Intervention de Catherine Morin-Desailly

Réunion du 1er octobre 2013 à 21h30
Indépendance de l'audiovisuel public — Article additionnel après l'article 6 quater

Photo de Catherine Morin-DesaillyCatherine Morin-Desailly :

À l’heure actuelle, le régulateur de l’audiovisuel ne dispose pas d’une compétence suffisamment étendue pour assurer pleinement l’équilibre des marchés de la télévision payante.

Celle-ci est en effet dépendante de l’intervention d’une opération de concentration ou d’une saisine en vue du règlement d’un différend, qui ne règlent qu’a posteriori les problèmes.

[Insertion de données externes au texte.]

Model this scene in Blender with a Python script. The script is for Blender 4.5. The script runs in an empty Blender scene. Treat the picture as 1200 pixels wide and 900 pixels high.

Ainsi, l’absence d’une réelle régulation ex ante par le CSA a pu favoriser le développement de pratiques anticoncurrentielles, notamment d’abus de position dominante, certes sanctionnées par l’Autorité de la concurrence, mais dont les conséquences en termes de moindre concurrence dans le secteur de la télévision payante et donc d’appauvrissement du paysage audiovisuel français exigent un accompagnement sur plusieurs années.

C’est la raison pour laquelle, à l’occasion de la deuxième contribution remise au Gouvernement sur l’avenir de la régulation audiovisuelle, le CSA a rappelé l’importance de disposer d’un pouvoir plus complet de régulation ex ante du marché de la télévision payante.

Ces préconisations vont dans le sens de celles qui ont déjà été émises par l’Autorité de la concurrence dans son avis du 7 juillet 2009, ainsi que par Marie-Dominique Hagelsteen, dans son rapport de 2010 sur les exclusivités de distribution et de transport dans le secteur de la télévision.

Un tel pouvoir se rapprocherait de celui qui est détenu par le régulateur britannique, l’OFCOM, qui régule la société Sky depuis 2010, ou encore de celui que possède l’ARCEP dans le secteur des communications électroniques.

Il s’exercerait en étroite liaison et de manière complémentaire avec l’Autorité de la concurrence grâce à des saisines pour avis.

Le CSA aurait ainsi pour mission de procéder régulièrement, par exemple tous les trois ans, à l’analyse de la situation concurrentielle du secteur de la télévision payante, sans être dépendant de l’examen des opérations de concentration.

Il délimiterait les marchés pertinents, identifierait les acteurs puissants sur ces marchés et imposerait, le cas échéant, des obligations visant à développer la concurrence, tout en s’assurant du respect de certains objectifs ne relevant pas de la compétence de l’Autorité de la concurrence, par exemple la qualité et la diversité des programmes ou encore le développement de la production audiovisuelle.

À l’instar de l’ARCEP en matière d’interconnexion et d’accès aux réseaux, le CSA devrait pouvoir imposer aux distributeurs puissants un certain nombre de mesures : encadrement des tarifs de gros et fixation des obligations sur la qualité des chaînes mises à disposition, obligations d’information et de transparence comprenant la publication d’offres de référence, obligations également en matière comptable pour le distributeur puissant, mise à disposition de chaîne éditée par un distributeur puissant sur le principe du must offer ou encore régulation des relations d’exclusivité entre le distributeur dominant et les éditeurs indépendants.

Ces nouvelles prérogatives impliquent que le CSA dispose des pouvoirs d’investigation adéquats à leur exercice. Nous proposons donc de créer dans la loi du 30 septembre 1986 un article 17-2 qui instituerait l’ensemble de ces préconisations, conscients néanmoins que l’ensemble ici présenté constitue l’ossature d’un dispositif qui demeure à étoffer, après concertation avec les acteurs et autorités concernés.

J’ajoute que, tirant conclusion des discussions préalables avec le rapporteur, pour ne pas être en contradiction avec l’article de suppression que j’avais proposé précédemment, je modifie le présent article additionnel : la modification consiste à restreindre les nouvelles prérogatives du CSA au seul secteur de la télévision payante en y excluant, pour l’instant, les services de médias audiovisuels à la demande, les SMAD.